Abrego Garcia had lived in Maryland with a legal work permit and a protection order shielding him from deportation to El Salvador, a country where an immigration judge ruled he’d face gang persecution. That order, still legally binding, was ignored when he was swept up by immigration agents and put on a plane on March 15—one of over 200 deportees on a flight that also included alleged gang members.

The U.S. government admits it removed him to El Salvador by “administrative error,” but now insists his deportation itself wasn’t a mistake—only the destination was. Their claim? That he’s affiliated with MS-13, the gang designated a terrorist group by the Trump administration. No charges have ever been filed against him in any country. His legal team calls the allegation baseless.

“There is no evidence supporting the claim that he cannot be brought back,” his attorneys told the Supreme Court, painting a bleak picture: Abrego, a man with no criminal record, a U.S. citizen child, and a marriage to an American woman, now sits in what they describe as “one of the most dangerous prisons in the Western Hemisphere,” held solely at the request of the United States.

The judge who ordered his return, Paula Xinis, didn’t mince words in her ruling: The government had “no legal grounds whatsoever” for detaining or deporting him. Her decision ignited tensions at the highest levels of the Justice Department, which argues that courts can’t force results from sensitive international negotiations on a tight deadline.

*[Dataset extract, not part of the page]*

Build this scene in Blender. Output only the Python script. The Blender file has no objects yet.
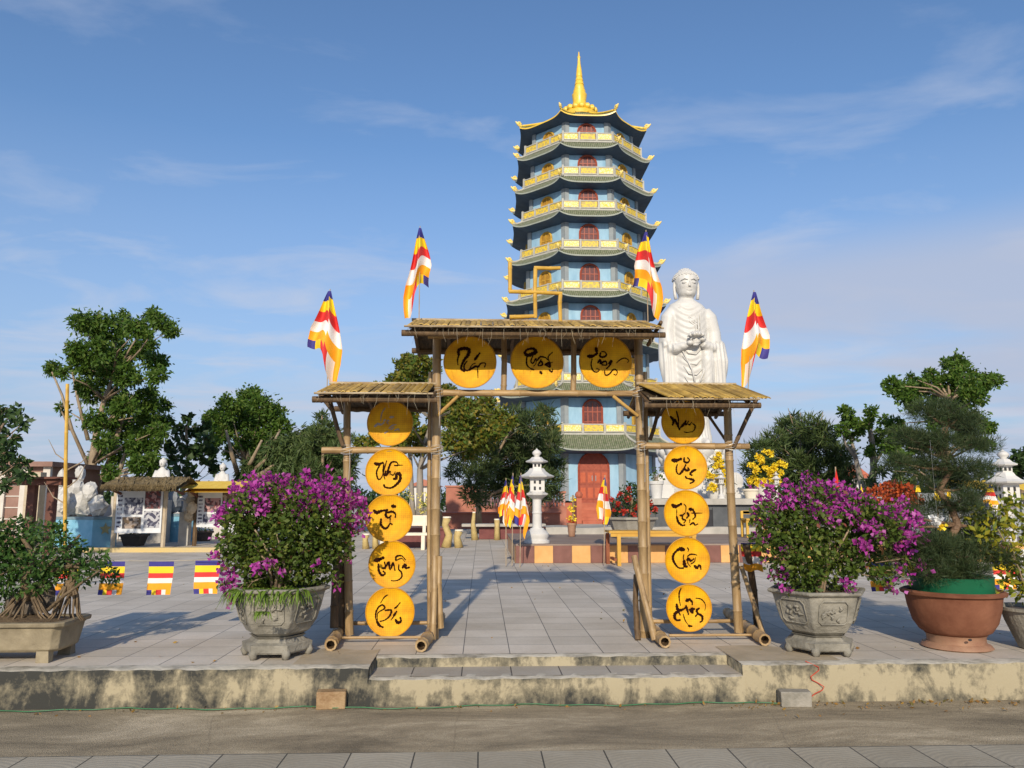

“The United States does not control the sovereign nation of El Salvador,” DOJ attorneys argued. “We cannot guarantee the outcome of diplomatic talks, especially with an arbitrary clock ticking.”

Meanwhile, the ripple effects inside the DOJ have been swift. Two senior officials—Erez Reuveni and his supervisor Auggie Flentje—were placed on leave after representing the administration’s position in court. Flentje, a 20-year veteran who previously defended Trump-era legal battles like the Muslim travel ban, has become the latest casualty in a string of internal shake-ups in the Office of Immigration Litigation.

As Abrego Garcia waits in a foreign prison under a $6 million U.S.-El Salvador detention agreement, another federal judge is now investigating whether others deported on that same March flight were also removed in defiance of court orders.

For now, Abrego’s fate hangs in legal limbo, suspended between courtrooms, borders, and bureaucratic missteps—while his family waits, thousands of miles away, for justice to catch up.